Aim:
Quote every line from the top of the listing down to and including the line that contains "S.camera = camo".

Given information:
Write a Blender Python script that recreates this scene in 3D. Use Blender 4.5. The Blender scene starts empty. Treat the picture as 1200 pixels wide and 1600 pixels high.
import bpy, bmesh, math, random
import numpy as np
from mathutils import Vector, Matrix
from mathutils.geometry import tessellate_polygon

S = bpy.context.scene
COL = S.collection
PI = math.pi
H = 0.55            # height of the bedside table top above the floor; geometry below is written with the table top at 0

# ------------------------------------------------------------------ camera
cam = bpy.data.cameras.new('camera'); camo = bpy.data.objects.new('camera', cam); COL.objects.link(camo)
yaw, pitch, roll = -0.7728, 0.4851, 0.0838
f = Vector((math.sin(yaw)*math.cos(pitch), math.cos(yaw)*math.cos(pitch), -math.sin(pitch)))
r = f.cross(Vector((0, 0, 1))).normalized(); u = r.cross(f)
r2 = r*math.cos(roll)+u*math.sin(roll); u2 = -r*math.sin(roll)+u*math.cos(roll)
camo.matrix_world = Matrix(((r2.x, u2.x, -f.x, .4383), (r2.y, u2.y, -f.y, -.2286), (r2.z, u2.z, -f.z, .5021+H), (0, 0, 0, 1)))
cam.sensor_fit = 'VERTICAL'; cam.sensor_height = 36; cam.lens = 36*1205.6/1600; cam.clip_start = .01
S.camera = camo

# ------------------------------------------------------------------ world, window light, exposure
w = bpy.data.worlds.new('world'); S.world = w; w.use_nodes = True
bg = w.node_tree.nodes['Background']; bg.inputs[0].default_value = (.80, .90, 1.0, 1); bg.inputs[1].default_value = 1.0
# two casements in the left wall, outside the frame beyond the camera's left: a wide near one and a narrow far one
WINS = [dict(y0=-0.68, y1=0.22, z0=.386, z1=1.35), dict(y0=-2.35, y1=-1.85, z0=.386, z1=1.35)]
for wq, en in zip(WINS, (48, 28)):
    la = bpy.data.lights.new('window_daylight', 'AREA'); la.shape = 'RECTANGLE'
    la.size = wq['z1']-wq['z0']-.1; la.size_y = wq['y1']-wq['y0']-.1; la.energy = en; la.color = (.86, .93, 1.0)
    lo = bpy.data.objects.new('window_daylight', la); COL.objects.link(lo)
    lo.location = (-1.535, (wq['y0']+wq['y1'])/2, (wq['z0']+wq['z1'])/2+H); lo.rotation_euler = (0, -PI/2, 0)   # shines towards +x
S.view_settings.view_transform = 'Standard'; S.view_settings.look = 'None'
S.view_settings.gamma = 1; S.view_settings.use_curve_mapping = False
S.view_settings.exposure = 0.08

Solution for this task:
Write a Blender Python script that recreates this scene in 3D. Use Blender 4.5. The Blender scene starts empty. Treat the picture as 1200 pixels wide and 1600 pixels high.
import bpy, bmesh, math, random
import numpy as np
from mathutils import Vector, Matrix
from mathutils.geometry import tessellate_polygon

S = bpy.context.scene
COL = S.collection
PI = math.pi
H = 0.55            # height of the bedside table top above the floor; geometry below is written with the table top at 0

# ------------------------------------------------------------------ camera
cam = bpy.data.cameras.new('camera'); camo = bpy.data.objects.new('camera', cam); COL.objects.link(camo)
yaw, pitch, roll = -0.7728, 0.4851, 0.0838
f = Vector((math.sin(yaw)*math.cos(pitch), math.cos(yaw)*math.cos(pitch), -math.sin(pitch)))
r = f.cross(Vector((0, 0, 1))).normalized(); u = r.cross(f)
r2 = r*math.cos(roll)+u*math.sin(roll); u2 = -r*math.sin(roll)+u*math.cos(roll)
camo.matrix_world = Matrix(((r2.x, u2.x, -f.x, .4383), (r2.y, u2.y, -f.y, -.2286), (r2.z, u2.z, -f.z, .5021+H), (0, 0, 0, 1)))
cam.sensor_fit = 'VERTICAL'; cam.sensor_height = 36; cam.lens = 36*1205.6/1600; cam.clip_start = .01
S.camera = camo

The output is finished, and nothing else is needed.